My top tip for this week is shotting rigs correctly. When approaching most modern day commericals, one of the biggest questions I have to ask myself is which bait is going to be best; maggots or pellets. But it's not quite as simple as that, you have to shot your rig correctly depending on what bait is going to be best, I'm going to show you exactly how I do it.

This is my standard maggot and pellet rig, starting at the very bottom; the maggot rig has a lot smaller hook than the pellet rig, a standard size 20 and a standard size 16. I feel with a pellet you can use a bigger hook, because you can disguise it into the bait. The length of the hooklength changes; with maggots I like to use a 6" hooklength, with pellets I like to use a 5" hooklength. I feel with pellets, a shorter hooklength is better, you just see a few more bites. The actual material of the hooklength changes as well, with the maggots I like to use just standard mono and with the pellets I like to use fluorocarbon. I feel the fluorocarbon is just a bit heavier and stiffer for the pellets being more direct.

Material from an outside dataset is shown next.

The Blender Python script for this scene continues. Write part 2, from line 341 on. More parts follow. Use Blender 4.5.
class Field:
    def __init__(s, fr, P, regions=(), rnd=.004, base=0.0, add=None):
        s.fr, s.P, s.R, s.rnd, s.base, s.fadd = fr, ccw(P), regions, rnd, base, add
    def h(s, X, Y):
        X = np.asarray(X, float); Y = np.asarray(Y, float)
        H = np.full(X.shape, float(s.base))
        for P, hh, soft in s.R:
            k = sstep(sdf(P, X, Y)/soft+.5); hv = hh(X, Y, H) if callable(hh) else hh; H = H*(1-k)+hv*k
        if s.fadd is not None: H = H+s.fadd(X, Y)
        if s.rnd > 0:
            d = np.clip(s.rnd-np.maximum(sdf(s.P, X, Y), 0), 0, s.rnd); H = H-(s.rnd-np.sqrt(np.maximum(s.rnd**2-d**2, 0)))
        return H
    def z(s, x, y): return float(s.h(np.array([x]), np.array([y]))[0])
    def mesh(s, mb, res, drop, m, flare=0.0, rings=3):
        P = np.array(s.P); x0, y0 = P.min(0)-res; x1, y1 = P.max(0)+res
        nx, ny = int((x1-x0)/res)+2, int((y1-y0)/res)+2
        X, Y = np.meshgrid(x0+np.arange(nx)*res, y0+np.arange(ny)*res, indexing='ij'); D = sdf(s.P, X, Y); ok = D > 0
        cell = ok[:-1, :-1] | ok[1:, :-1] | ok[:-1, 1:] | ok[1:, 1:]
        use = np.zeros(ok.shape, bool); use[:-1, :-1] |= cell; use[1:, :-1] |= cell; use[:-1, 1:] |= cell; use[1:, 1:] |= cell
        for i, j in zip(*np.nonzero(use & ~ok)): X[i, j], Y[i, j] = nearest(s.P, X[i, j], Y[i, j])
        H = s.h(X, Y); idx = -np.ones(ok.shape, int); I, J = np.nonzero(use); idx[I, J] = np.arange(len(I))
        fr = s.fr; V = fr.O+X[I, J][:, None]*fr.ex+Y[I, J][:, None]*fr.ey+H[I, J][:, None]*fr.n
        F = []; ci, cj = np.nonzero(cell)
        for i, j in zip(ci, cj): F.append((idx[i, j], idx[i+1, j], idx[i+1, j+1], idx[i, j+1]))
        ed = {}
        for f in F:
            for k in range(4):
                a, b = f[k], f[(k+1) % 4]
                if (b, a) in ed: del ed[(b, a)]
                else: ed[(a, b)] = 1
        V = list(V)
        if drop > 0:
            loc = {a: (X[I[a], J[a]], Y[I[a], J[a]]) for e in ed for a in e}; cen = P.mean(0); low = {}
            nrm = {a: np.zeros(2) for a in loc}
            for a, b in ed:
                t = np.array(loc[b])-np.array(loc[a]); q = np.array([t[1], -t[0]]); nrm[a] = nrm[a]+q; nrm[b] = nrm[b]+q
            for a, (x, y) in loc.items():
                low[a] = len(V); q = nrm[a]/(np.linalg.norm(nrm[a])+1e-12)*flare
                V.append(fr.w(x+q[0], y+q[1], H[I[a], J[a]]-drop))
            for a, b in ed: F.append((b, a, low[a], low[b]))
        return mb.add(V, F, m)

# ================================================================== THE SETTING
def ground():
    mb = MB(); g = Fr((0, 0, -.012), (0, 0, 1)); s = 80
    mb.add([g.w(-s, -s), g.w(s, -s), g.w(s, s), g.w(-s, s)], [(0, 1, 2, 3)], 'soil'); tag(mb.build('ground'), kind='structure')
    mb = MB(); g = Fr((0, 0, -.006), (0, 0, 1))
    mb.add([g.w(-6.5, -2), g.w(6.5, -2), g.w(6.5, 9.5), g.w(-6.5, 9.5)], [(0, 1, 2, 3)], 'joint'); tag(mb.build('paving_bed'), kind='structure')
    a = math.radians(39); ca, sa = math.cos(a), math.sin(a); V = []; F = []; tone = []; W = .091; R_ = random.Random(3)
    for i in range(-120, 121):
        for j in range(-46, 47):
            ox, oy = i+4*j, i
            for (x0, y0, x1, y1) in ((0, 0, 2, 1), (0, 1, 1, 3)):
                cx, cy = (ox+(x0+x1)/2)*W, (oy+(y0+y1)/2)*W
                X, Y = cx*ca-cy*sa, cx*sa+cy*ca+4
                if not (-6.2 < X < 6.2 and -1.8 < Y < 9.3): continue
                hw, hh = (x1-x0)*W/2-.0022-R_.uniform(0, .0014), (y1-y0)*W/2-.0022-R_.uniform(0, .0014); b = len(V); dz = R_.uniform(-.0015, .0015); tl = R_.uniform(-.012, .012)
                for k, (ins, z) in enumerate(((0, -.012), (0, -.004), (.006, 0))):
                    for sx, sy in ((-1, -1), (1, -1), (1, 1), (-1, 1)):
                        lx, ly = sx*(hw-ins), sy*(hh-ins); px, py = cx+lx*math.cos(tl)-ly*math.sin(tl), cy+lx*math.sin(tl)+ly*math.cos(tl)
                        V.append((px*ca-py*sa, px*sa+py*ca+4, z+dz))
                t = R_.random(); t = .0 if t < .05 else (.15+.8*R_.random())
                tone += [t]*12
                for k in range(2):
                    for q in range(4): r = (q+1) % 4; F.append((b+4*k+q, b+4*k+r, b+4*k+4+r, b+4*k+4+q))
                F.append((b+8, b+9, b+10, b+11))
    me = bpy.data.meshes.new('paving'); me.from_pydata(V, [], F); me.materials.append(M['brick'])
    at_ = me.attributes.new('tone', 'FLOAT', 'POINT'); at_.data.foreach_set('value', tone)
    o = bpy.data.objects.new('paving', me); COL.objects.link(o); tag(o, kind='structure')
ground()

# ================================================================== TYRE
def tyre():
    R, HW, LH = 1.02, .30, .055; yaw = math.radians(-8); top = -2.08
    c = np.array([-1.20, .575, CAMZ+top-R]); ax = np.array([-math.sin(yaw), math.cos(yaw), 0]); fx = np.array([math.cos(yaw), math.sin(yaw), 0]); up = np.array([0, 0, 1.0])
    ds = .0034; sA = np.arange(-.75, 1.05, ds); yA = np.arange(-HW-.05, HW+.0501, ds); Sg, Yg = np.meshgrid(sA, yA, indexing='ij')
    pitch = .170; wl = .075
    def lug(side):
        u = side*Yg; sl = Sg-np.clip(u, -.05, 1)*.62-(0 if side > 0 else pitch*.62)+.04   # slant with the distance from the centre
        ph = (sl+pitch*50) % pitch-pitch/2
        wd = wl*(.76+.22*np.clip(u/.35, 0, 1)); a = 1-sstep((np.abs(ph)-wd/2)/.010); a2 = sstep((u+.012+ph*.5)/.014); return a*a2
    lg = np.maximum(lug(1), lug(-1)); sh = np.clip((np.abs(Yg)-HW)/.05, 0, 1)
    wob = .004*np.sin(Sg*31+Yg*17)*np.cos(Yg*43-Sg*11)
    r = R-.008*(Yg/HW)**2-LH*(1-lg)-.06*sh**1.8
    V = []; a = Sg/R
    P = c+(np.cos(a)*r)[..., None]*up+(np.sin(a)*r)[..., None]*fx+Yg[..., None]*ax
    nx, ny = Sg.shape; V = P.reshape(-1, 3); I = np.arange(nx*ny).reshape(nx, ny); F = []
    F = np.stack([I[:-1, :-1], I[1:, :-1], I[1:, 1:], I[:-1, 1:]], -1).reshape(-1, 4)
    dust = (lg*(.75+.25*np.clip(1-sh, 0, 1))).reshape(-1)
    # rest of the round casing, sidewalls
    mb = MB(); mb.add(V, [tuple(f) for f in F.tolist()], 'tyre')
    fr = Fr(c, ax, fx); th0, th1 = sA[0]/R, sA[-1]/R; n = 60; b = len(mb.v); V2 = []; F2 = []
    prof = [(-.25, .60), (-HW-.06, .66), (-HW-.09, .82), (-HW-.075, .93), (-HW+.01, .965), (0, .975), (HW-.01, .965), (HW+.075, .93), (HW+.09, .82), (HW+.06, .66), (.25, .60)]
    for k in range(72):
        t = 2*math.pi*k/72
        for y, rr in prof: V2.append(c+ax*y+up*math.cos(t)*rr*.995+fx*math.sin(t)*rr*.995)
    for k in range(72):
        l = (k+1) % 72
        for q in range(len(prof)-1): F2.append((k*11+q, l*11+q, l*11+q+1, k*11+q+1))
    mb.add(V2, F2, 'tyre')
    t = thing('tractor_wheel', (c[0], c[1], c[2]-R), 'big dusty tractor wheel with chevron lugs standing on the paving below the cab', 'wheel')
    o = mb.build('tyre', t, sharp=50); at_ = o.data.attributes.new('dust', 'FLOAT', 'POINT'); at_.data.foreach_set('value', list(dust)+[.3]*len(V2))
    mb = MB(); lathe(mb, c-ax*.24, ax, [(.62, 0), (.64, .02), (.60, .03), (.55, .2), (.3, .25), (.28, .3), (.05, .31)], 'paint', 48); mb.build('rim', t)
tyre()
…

The shotting pattern is probably the biggest thing for me though, with my pellets I like to shot my shot with an inch gap in between each one. With the maggot rig I like to shot it with a 3" gap between each of the shot. I feel like with pellets, everything sinks very vertically, with maggots everything drifts about a bit more, so with a maggot rig I like to feel like everything is falling a bit slower and a bit more strung out. With pellets I like to fish very directly, I drop my rig in very vertical, i like to get everything to reset as quick as possible.

The float itself, in general with maggots I fish with smaller floats, say my peg today was 4ft deep I'd use a 0.2g for my maggots and a 0.4g for pellets. They vary massively, so most commercials when you're thinking about what bait to fish, if you're not sure set both rigs up and change during the match.

I've been using both of these rigs to great success at my local commercial lake, Acorn lakes, catching great bags of big carp.